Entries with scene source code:
== == ==

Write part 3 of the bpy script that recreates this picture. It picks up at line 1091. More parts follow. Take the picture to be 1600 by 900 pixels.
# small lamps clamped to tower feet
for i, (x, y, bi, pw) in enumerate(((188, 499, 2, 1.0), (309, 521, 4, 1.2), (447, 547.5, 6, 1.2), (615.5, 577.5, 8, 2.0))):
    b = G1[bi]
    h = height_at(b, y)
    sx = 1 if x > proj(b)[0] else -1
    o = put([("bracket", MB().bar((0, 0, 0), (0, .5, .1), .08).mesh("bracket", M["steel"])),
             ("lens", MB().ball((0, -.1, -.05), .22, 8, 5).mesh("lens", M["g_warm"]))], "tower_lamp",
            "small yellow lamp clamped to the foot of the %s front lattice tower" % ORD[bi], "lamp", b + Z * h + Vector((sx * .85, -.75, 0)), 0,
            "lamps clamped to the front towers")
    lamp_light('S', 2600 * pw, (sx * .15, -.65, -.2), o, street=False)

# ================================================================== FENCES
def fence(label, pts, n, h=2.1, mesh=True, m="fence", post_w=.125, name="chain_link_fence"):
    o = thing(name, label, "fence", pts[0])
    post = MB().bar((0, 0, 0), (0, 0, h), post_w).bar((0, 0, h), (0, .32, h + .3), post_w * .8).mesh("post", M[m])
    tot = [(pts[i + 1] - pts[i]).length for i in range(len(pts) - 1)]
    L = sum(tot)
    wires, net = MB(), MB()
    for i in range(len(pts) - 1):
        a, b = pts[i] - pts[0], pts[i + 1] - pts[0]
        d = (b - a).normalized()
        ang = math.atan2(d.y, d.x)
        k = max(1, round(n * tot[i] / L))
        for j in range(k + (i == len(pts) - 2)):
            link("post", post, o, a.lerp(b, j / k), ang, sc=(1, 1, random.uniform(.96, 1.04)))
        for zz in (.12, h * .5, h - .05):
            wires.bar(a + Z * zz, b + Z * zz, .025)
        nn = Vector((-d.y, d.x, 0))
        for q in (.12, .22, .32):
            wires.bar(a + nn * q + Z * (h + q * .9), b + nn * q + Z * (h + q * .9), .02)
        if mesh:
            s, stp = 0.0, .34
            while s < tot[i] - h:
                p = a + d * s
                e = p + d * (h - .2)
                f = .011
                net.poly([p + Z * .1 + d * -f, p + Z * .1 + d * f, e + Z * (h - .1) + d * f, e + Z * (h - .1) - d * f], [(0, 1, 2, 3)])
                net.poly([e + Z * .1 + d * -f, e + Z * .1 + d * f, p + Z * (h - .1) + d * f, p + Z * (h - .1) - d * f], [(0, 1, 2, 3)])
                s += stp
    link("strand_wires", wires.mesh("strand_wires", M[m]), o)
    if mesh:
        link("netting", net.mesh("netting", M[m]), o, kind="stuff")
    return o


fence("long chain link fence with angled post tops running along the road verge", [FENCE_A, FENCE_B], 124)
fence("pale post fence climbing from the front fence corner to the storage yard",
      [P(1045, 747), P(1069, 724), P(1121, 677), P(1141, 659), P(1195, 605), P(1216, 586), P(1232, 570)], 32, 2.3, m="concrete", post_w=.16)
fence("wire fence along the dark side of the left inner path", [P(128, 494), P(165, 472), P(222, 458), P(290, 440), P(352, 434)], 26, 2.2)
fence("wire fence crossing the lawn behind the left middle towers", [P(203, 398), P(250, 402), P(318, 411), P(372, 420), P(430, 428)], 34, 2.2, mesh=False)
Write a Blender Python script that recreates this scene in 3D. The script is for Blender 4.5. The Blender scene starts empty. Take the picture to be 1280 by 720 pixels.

== == ==

• What this task involves:
Please set down all the data word for word.

• Output:
Write part 3 of the bpy script that recreates this picture. It picks up at line 1091. More parts follow. Take the picture to be 1600 by 900 pixels.
# small lamps clamped to tower feet
for i, (x, y, bi, pw) in enumerate(((188, 499, 2, 1.0), (309, 521, 4, 1.2), (447, 547.5, 6, 1.2), (615.5, 577.5, 8, 2.0))):
    b = G1[bi]
    h = height_at(b, y)
    sx = 1 if x > proj(b)[0] else -1
    o = put([("bracket", MB().bar((0, 0, 0), (0, .5, .1), .08).mesh("bracket", M["steel"])),
             ("lens", MB().ball((0, -.1, -.05), .22, 8, 5).mesh("lens", M["g_warm"]))], "tower_lamp",
            "small yellow lamp clamped to the foot of the %s front lattice tower" % ORD[bi], "lamp", b + Z * h + Vector((sx * .85, -.75, 0)), 0,
            "lamps clamped to the front towers")
    lamp_light('S', 2600 * pw, (sx * .15, -.65, -.2), o, street=False)

# ================================================================== FENCES
def fence(label, pts, n, h=2.1, mesh=True, m="fence", post_w=.125, name="chain_link_fence"):
    o = thing(name, label, "fence", pts[0])
    post = MB().bar((0, 0, 0), (0, 0, h), post_w).bar((0, 0, h), (0, .32, h + .3), post_w * .8).mesh("post", M[m])
    tot = [(pts[i + 1] - pts[i]).length for i in range(len(pts) - 1)]
    L = sum(tot)
    wires, net = MB(), MB()
    for i in range(len(pts) - 1):
        a, b = pts[i] - pts[0], pts[i + 1] - pts[0]
        d = (b - a).normalized()
        ang = math.atan2(d.y, d.x)
        k = max(1, round(n * tot[i] / L))
        for j in range(k + (i == len(pts) - 2)):
            link("post", post, o, a.lerp(b, j / k), ang, sc=(1, 1, random.uniform(.96, 1.04)))
        for zz in (.12, h * .5, h - .05):
            wires.bar(a + Z * zz, b + Z * zz, .025)
        nn = Vector((-d.y, d.x, 0))
        for q in (.12, .22, .32):
            wires.bar(a + nn * q + Z * (h + q * .9), b + nn * q + Z * (h + q * .9), .02)
        if mesh:
            s, stp = 0.0, .34
            while s < tot[i] - h:
                p = a + d * s
                e = p + d * (h - .2)
                f = .011
                net.poly([p + Z * .1 + d * -f, p + Z * .1 + d * f, e + Z * (h - .1) + d * f, e + Z * (h - .1) - d * f], [(0, 1, 2, 3)])
                net.poly([e + Z * .1 + d * -f, e + Z * .1 + d * f, p + Z * (h - .1) + d * f, p + Z * (h - .1) - d * f], [(0, 1, 2, 3)])
                s += stp
    link("strand_wires", wires.mesh("strand_wires", M[m]), o)
    if mesh:
        link("netting", net.mesh("netting", M[m]), o, kind="stuff")
    return o


fence("long chain link fence with angled post tops running along the road verge", [FENCE_A, FENCE_B], 124)
fence("pale post fence climbing from the front fence corner to the storage yard",
      [P(1045, 747), P(1069, 724), P(1121, 677), P(1141, 659), P(1195, 605), P(1216, 586), P(1232, 570)], 32, 2.3, m="concrete", post_w=.16)
fence("wire fence along the dark side of the left inner path", [P(128, 494), P(165, 472), P(222, 458), P(290, 440), P(352, 434)], 26, 2.2)
fence("wire fence crossing the lawn behind the left middle towers", [P(203, 398), P(250, 402), P(318, 411), P(372, 420), P(430, 428)], 34, 2.2, mesh=False)
Write a Blender Python script that recreates this scene in 3D. The script is for Blender 4.5. The Blender scene starts empty. Take the picture to be 1280 by 720 pixels.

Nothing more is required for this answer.